Bluefin Tuna, Polar Bears, and Elephants at the Parties Meeting of the Convention on International Trade in Endangered Species

by Julian Ku

Sure there is some dispute about settlements in East Jerusalem, or something, but here are some international law disputes that really matter. At CoP15, or the 15th Meeting of the Parties to the Convention on the International Trade in Endangered Species – currently going on in Doha, parties are discussing: resuming (or not resuming) the trade in ivory and imposing a ban on the commercial fishing of bluefin tuna, and a ban on commercial trade in polar bears (a U.S. proposal) as well as other issues.  CITES is a fascinating regime for regulating  trade in wildlife and conservation.  Does it work? That’s always hard to say. At least with respect to the ivory ban, there is reason to think that the ban backfired.  But then again, it is hard to imagine Japan battling furiously against the bluefin tuna ban if it didn’t think CITES had real teeth. Then again, like its battles over whales, Japan is increasingly on their own here.
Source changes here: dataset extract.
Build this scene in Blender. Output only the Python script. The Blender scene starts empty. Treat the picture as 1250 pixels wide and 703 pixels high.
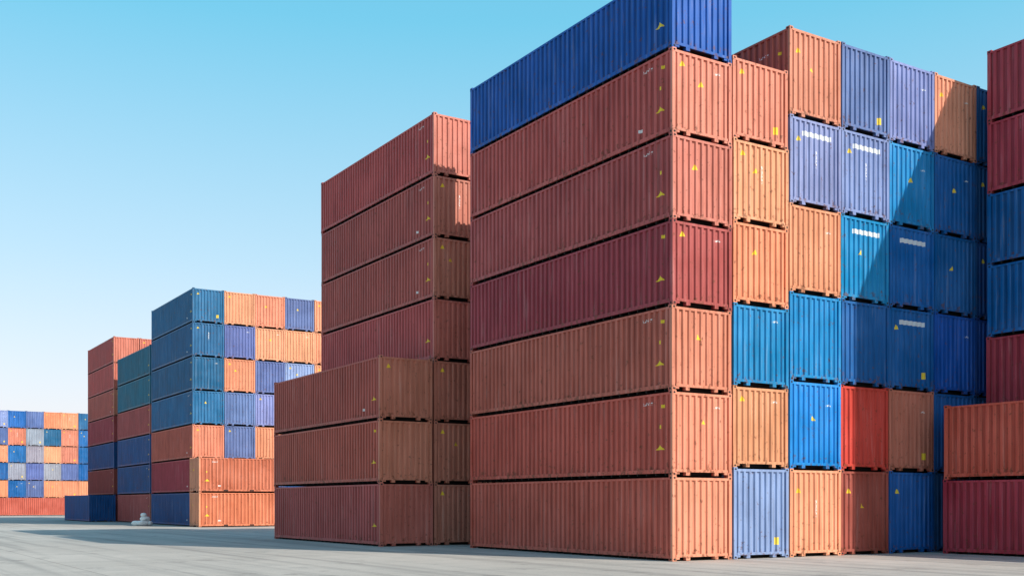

DOHA — Japan was accused of scare tactics at world talks on wildlife protection on Monday as it campaigned against a proposal to curb trade in bluefin tuna, the succulent sushi delicacy….

“Japan’s lobbying is formidable. Three or four people from the Japanese delegation are constantly criss-crossing the Convention, arranging meetings,” he told AFP.

On Sunday, Japanese delegates met with some African nations, said a negotiator from west Africa.

“We are used to it. They do the same thing before each meeting of the International Whaling Commission,” the body that oversees global whale populations, he said.

2 Responses

  1. Japan is pretty serious about their seafood.  Wow.

  2. Can understand why Japan is fighting against the tuna ban. It’s a huge business in Japan. Sushi restaurants make or break with quality maguro.